Question

Derive an expression for acceleration due to gravity at depth below the earth’s surface.

Answer 1

The universal law of gravitation by Sir Isaac Newton gives the force of gravity between two attracting bodies. The gravitational force exerted by the earth can also be calculated using it. However, the shape of the planet is that of a geoid and not a perfect sphere, therefore, it does not exert equal force at all points on it and the force varies with depth and height of the object.

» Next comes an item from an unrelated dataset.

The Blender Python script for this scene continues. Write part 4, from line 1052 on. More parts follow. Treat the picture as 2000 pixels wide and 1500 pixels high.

Complete step by step answer:
According to the universal law of gravitation, the force of gravity on any object is given as:
$\vec{F}=G\dfrac{mM}{{{r}^{2}}}$
Where,
$G=$ universal gravitational constant
$m=$ mass of body on which gravitational force is acting
$M=$ mass of body exerting the gravitational force
$r=$ distance between the centre of masses of two bodies
When we calculate gravity at the surface of the earth, $r=$ radius of the earth.
Also, force = mass $\times$ acceleration, $\Rightarrow \vec{F}=m\vec{a}$
Therefore, $m\vec{a}=G\dfrac{mM}{{{r}^{2}}}$
$\Rightarrow \left| {\vec{a}} \right|=\dfrac{GM}{{{r}^{2}}}$
$\Rightarrow g=\dfrac{GM}{{{r}^{2}}}$
Where, $g=$ acceleration due to gravity
Let $M=$ mass of earth and $r=$ radius of earth
And let ${{g}_{d}}=$ acceleration due to at depth, $d$from earth’s surface
We assume earth as a sphere of uniform density.
Hence, $\rho =$ the density of the earth
Let $B$ be a point inside the earth at depth $d$ from the earth’s surface
$\therefore OA-OB=d$
$\Rightarrow OB=r-d$
$\left( \because OA=r \right)$ -------- (1)
$\Rightarrow g=\dfrac{GM}{{{r}^{2}}}$ -------- (2)
Since, $density=\dfrac{mass}{volume}$
$\Rightarrow \rho =\dfrac{M}{\dfrac{4}{3}\pi {{r}^{3}}}$
$\Rightarrow M=\left( \rho \right)\dfrac{4}{3}\pi {{r}^{3}}$
Substituting value of mass of earth in equation (2);
$\Rightarrow g=\dfrac{G\left( \rho \right)\dfrac{4}{3}\pi {{r}^{3}}}{{{r}^{2}}}$
$\Rightarrow g=G\left( \rho \right)\dfrac{4}{3}\pi r$ ------- (3)
Now, ${{g}_{d}}=\dfrac{G\left( {{M}_{d}} \right)}{{{\left( OB \right)}^{2}}}$
Where,
${{M}_{d}}=$ mass of the earth (sphere) with radius OB
$\Rightarrow {{g}_{d}}=\dfrac{G\left( \dfrac{4}{3}\pi {{\left( OB \right)}^{3}}\rho \right)}{{{\left( OB \right)}^{2}}}$
$\Rightarrow {{g}_{d}}=\dfrac{4}{3}\pi G\left( OB \right)\rho$
From equation (1),
$\Rightarrow {{g}_{d}}=\dfrac{4}{3}\pi G\rho \left( r-d \right)$ -----(4)
Dividing equation (4) by equation (3):
$\Rightarrow \dfrac{{{g}_{d}}}{g}=\dfrac{\dfrac{4}{3}\pi G\rho \left( r-d \right)}{G\left( \rho \right)\dfrac{4}{3}\pi r}$
$\Rightarrow \dfrac{{{g}_{d}}}{g}=\dfrac{r-d}{r}$
$\Rightarrow {{g}_{d}}=g\left( \dfrac{r-d}{r} \right)$
$\therefore {{g}_{d}}=g\left( 1-\dfrac{d}{r} \right)$
Therefore, the acceleration due to gravity at depth $d$ below the earth’s surface is $g\left( 1-\dfrac{d}{r} \right)$.

Note: The force of gravity decreases as we go deeper into the earth and finally tends to become zero as we approach the centre of the earth if we assume uniform density of the earth. The reason it is zero is because there is equal mass surrounding the object in all directions so the gravity is pulling the object equally in all directions causing the net force on the object to be equal to zero.